Tuesday, August 23, 2011

Loved by being vulnerable



The longer I live, the more I'm amazed at the human tendency to anger. I am not speaking about the ability to become angry. I am referring to the tendency to carry anger around inside ourselves for injuries or injustices carried out many long years ago. One pin prick, one little rub the wrong way, brings on an eruption like that of a seething volcano.

Perhaps that is why Heather King's words in her book Redeemed struck me as very profound: I thought I'd be loved by being strong, by carrying my own weight, by not needing anything. I'd never understood we are loved by being vulnerable (p. 189). King is speaking of her own anger at a relationship gone awry. In her reflections, she realizes she too has some blame to carry. In her desire to appear strong, she isolated herself.
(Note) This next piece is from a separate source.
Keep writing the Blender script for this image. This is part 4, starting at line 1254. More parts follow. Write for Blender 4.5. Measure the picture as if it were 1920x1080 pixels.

Being vulnerable is important, not in order to soothe our own angry souls so much as to keep them aware of our real fragility.  We read in Phil. 4:13 I can do all things in him who strengthens me. But in doing, we sometimes risk forgetting our fragility. It is easy, especially when you have been on the spiritual journey for a long time, to believe that you are stronger than you really are.

Perhaps we should keep in mind another verse from Philippians: Though he was God, he did not deem equality with God something to grasp; instead, he emptied himself, taking on the human in all things, becoming humble, even unto death. Being vulnerable does not diminish us; it is rather the fact of our human existence. When we understand this, we remember where our strengths lie.